E poi, c’è il minibar.
Nel minibar non ci entri. Non ci entra nessuno. È un posto talmente esclusivo che se non sei una bottiglia di qualcosa o un sacchetto di salatini sarai destinato all’emarginazione.
Il minibar non è nato per scopi di spasso o aggregazione, è un incrocio solipsistico tra un salvadanaio e un piccolo bunker, cioè una cassaforte. Della cassaforte, il minibar non condivide unicamente le dimensioni, ma anche la spiacevole sensazione di essere piú povero e vulnerabile ogni volta che la apri e tiri fuori qualcosa. Insomma, chiunque arrivi in camera alle due del mattino e si avventi su camparini e arachidi sarà soddisfatto e contento per un istante davvero fugace: dopo la prima sorsata e tre pistacchi, l’utente medio del minibar si metterà a pensare, si renderà conto di aver speso tipo quindici euro, da solo, sul terrazzo di un cazzo di albergo con il mare che manco si vede piú all’orizzonte perché è notte. È come quando qualcuno compra una fantasia a zigzag di Missoni, va a una festa col vestito nuovo e la gente non solo non capisce, ma sommerge sistematicamente di complimenti una scema ricoperta da uno zigzag molto simile, comprato da H&M per un qualche prezzo che termina per .99.

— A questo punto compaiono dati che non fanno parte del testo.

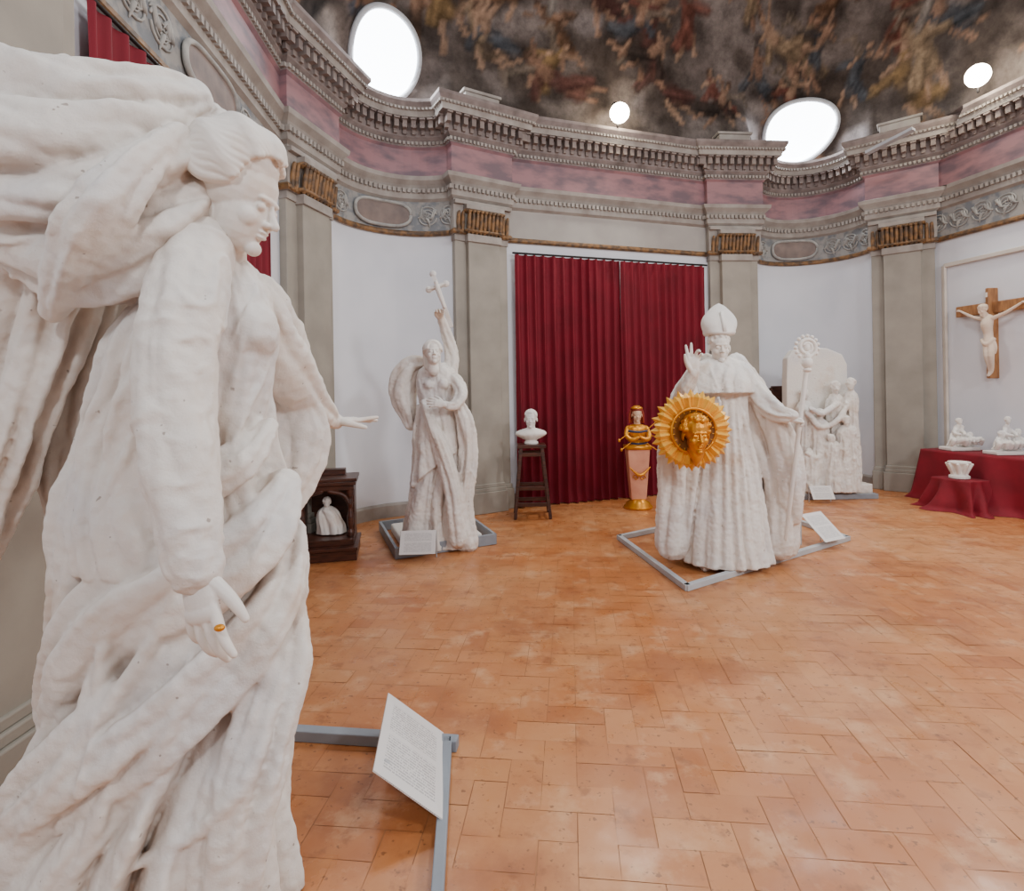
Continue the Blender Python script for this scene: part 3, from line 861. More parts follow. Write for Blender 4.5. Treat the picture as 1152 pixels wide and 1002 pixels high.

Grande stima per la scema di H&M, ci tengo a precisarlo.
Insomma, il minibar ti illude e ti inganna e non ti ci puoi nemmeno sedere dentro, al fresco. Prima ti fa sentire in qualche modo figo e poi ti ricorda con la spietatezza dei un bambino che tiene per il collo un criceto che sei un coglione senza speranza. Uno che si diverte ad aprire l’antina e a far tintinnare le mignon. Uno che magari trova spassoso il pranzo sull’aereo, perché l’efficienza di tutti quei piccoli contenitori di cibo è quasi commovente. I crackerini. I paninini. Le lasagnette in vaschettine ermetiche. Quelle minuscole carote. I panettini di burro. Il bricchino del latte da mettere nel caffè, che quando provi ad aprirlo ti rendi conto che in realtà è un petardo, e lo capisce anche il tuo vicino.
Quindi. L’ingiustificabile mark-up praticato dagli assortitori di minibar è in realtà frutto di una legge economico-comportamentale mirata a debellare il flagello della debosciaggine dal mondo attraverso il meccanismo della vergogna solitaria. E non c’è difesa, perché hai poco da sdrammatizzare disinvioltamente quando fai figure di merda con te stesso. Lo sai benissimo che non sei poi tutto questo gran burlone. Sai anche che non te lo dimenticherai, questo entusiasmo per gli adorabili succhetti di frutta, che guarda un po’ sono proprio dei tuoi gusti prediletti.
Pirla.
Pirla.
Pirla!

…è chiaro che, se siete in viaggio aziendale, tutto questo è un’eresia.